Having opened my own restaurant/nightclub years ago, I cannot walk into a new place without scrutinizing everything and calculating their chance for success. I am also a carpenter/homebuilder and I do the same sort of thing every time I walk into someone’s house for the first time.The new Black Pearl Restaurant and Card Room at Pines and I-90 in the Spokane Valley has some impressive ingredients that may contribute to its long-term success. I hope they are enough to overcome some things I see working against that obvious goal.
Top of the list of things to be impressed by at The Black Pearl is the rich decorum the new owners have sunk a lot of money into. Every surface in the old building has undergone a transformation from the paint on the walls to the coverings on the floor to the trim around the doors to the doors themselves. The furniture, the fixtures and everything else right down to the dishware has been selected to contribute to the overall stylish setting that puts the Black Pearl in rare company in the Spokane Valley.
Another feature The Black Pearl restaurant and card room has going for it is food. I have heard a few disparaging remarks but my experience after three visits is that their kitchen does a good job. The other night Elaine had the Chicken Oscar while my daughter, Jacque, had the Chicken Dane. They were both ecstatic about their meals and ate every bite. I had the barbecue ribs and was a little disappointed. It was not that they weren’t succulent and had great sauce, but rather this time that I had them they were overly fatty as opposed to the first time I tried them there a month or so before when they were great in every way.
The upscaleness of the menu, decor and prices is a feature that is good but could work against their success. While the Spokane Valley needs fine dining places like The Max and Twigs and The Luxury Box, the truth is that for most us a $70 -$100 dinner date (with dessert and drinks) is about a once a year event. This is the Valley, where Thrift stores are the most prevalent type of retail outlet on Sprague.
Furthermore, I think trying to put the two concepts of “upscale restaurant” and “card room” together in the average person’s mind is not going to be an easy thing to do. When I think of card room, I think of the old smoky, dingy places like the old joint next PM Jacoys downtown. I suppose card players will have no problem, but the decision where to dine is heavily influenced by the ladies and I saw very few in the Black Pearl’s card room.
The card room’s place in the building is one of my big problems with The Black Pearl as it has been reconstituted. Actually, pretty much the entire layout is a problem. Though hundreds of thousands were spent redecorating and recovering the building’s surfaces, the buildings layout remains exactly as it was before the remodel and it was not a good layout before and it is worse now.
Walking into the building, the first thing seen is the beautiful bar and lounge area.
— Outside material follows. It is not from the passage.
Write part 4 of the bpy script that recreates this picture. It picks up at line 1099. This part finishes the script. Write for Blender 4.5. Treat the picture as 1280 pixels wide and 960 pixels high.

It has always been there but now it has a much more intimate or cramped feel, depending on the crowd, because the old dancing area to the right has been walled off to create the new card room. With large windows and two open passage ways, the partition wall does little to provide any privacy between the lounge and the bright, sparsely decorated card room. It is like those exotic aquarium bars you sometimes see in the movies, only the card players are the interesting creatures on display behind the glass. Personally, I found it more irritating than entertaining.
To the left of the front door is the dining area, I think. That is where we have always been seated anyway, though it does not really feel like a dining area so much as a wide hall way with long luxurious booths along the window wall and nothing along the other side. It is wide open with no coziness or intimacy or even much warmth. Beyond this area is another separate, lonely dining room. That is where the card room might should have gone and then been given a more private feel.
The point is that the Black Pearl’s building is large and strangely laid out since it is the product of something like three different add-ons that served an entirely different business. At one time that business, Mathew’s, was just a restaurant (which is now the bar and card room) that added a nice bar and lounge (which is now the dining area) and then added a niteclub area ( the empty back room). New owners came along and bagged the restaurant and completely switched everything around and never attained any visible signs of success as a bar/nightclub for the many years it kept its doors propped open.
My other problem with the Black Pearl is that it seems like the owner is not running the place hands on. I don’t believe it is possible to open such a complex place, hire some managers and then sit back and think it is going to take off. No one ever cares like the owner because to every one but them it is just a job. I see a lot of little things that need attention like an incredibly long time between taking orders and delivering meals. While we had that problem, the rest of our service was fine but I have heard more than one complaint regarding the Black Pearl’s service.
One night during their grand opening the sign on the end of their building said “half off the entire menu” and the electronic reader sign on Pines said the same thing but our waiter insisted it was only the entres and not apps and sandwiches or burgers. The next night the sign said all steaks half off, but it turned out they offered just one 8 oz steak for $9 something. I didn’t bother with the $12 bbq rib special they promised on the last night. Little things, but an owner that is sweating out the details notices those things while employees may not care quite enough.
So will the good outweigh the bad at the Black Pearl? I think they will have to fix a few things in order to make a profit. I have heard the owner has deep pockets and he will need them. I know they are not as deep now as they were when he got into this venture. But it is a beautiful building at a great Valley location where they serve a good meal, furthermore it is locally owned and staffed with people who live here and so I hope the Black Pearl makes the right moves and kicks butt and takes names for years and years.